I’ll just say that casual observation at the beach isn’t a great way to determine this. Besides guys who remove hair, many have some that isn’t readily obvious. For instance, I don’t look extremely hairy on my chest normally because it’s fine hair. But when I get wet it stands out on my pasty skin. Unless you’re getting closer than makes sense with strangers on a beach you won’t really know.

This part I thought could get an F for GQ. The rest, Pass with flying colors. If you want, I’ll post the offending and movingly plaintive question in IMHO.

Your detractor has been similarly querulous with me before, I believe.

I have quite a bit of chest hair now(I’m 45), but when I was in my 20s I didnt have much. I named my chest hairs back then, both of them :). I remember this because when I got married I only had the two chest hairs. Now they are uncountable. Maybe mostly young guys at the beach?

If a bloke in his late 20s or above doesn’t have chest hair, then that means he shaves his chest.

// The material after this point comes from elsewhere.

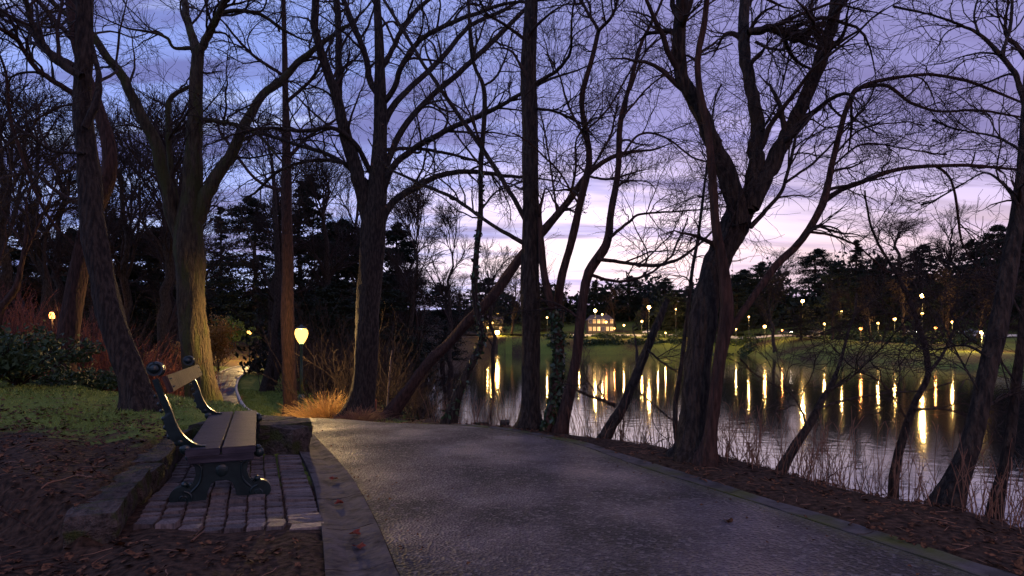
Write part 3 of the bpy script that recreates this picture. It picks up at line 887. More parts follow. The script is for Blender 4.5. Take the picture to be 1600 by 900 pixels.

Hmmm. Personally I’d be reluctant to accept a second-hand Wiki cite of a 1961 article describing a group of “Caucasoid” males with no explanation of what ethnic groups were included in the sample or how they were chosen as defnitive, especially if it went against my personal experience. So I get our op’s skepticism, and asking for a more definitive answer, preferably sourced, seems reasonable. The snark was out of bounds.

That said my WAG agrees with the likelihood of hair removal being common for beach goers in the area our op was vacationing and do not believe that age precludes such a practice depending on the group involved. I have no great additional source to offer. There is this other Wiki article that states that 21% of adult White males have no chest hair, but I also would not accept that as a great source. It does vary greatly by sub-population.

Where were you vacationing?

You can’t be serious. :dubious:

I’m 52 and I don’t have any ‘chest hair’ (nor any hair on my back) and never have.
The hair on my thighs is extremely fine and short, what little of it there is, and very sparse hair that is visible, (unless you get really close) on the calves of my legs. :stuck_out_tongue:
All of the women I’ve known in my life, love it. (I’ve even been accused of shaving my legs. I think they were just jealous.) :smiley:
I wasn’t able to grow a mustache until I reached 35, and even now, it’s pretty thin. I have a small patch on the ‘corners’ of my chin, and that’s the extent of my facial hair.
My father and brother had very little body and facial hair, also.

I definitely have chest hair. However, it’s not very dark - kind of a sandy blond, and that’s about the tone my chest takes on if I’ve been out on the beach for a bit. It’s also not very thick and about pattern 2 in extent. As a result, you’d have to get pretty close to me to see that I had chest hair. (And I have no back hair at all.) I didn’t even grow that much hair until my mid-20’s.

Going back to the science, here is a better source, perhaps, than the Wikipedia one: Variations of the hair patterns of the chest of white males. - PMC . It uses a lot more different pattern descriptions and gives no neat percentages, but it does agree with the ~6% no chest hair number. Both this study and the Wikipedia one suggest that as much as 40% of men might be more like me, with some hair that just isn’t very visible.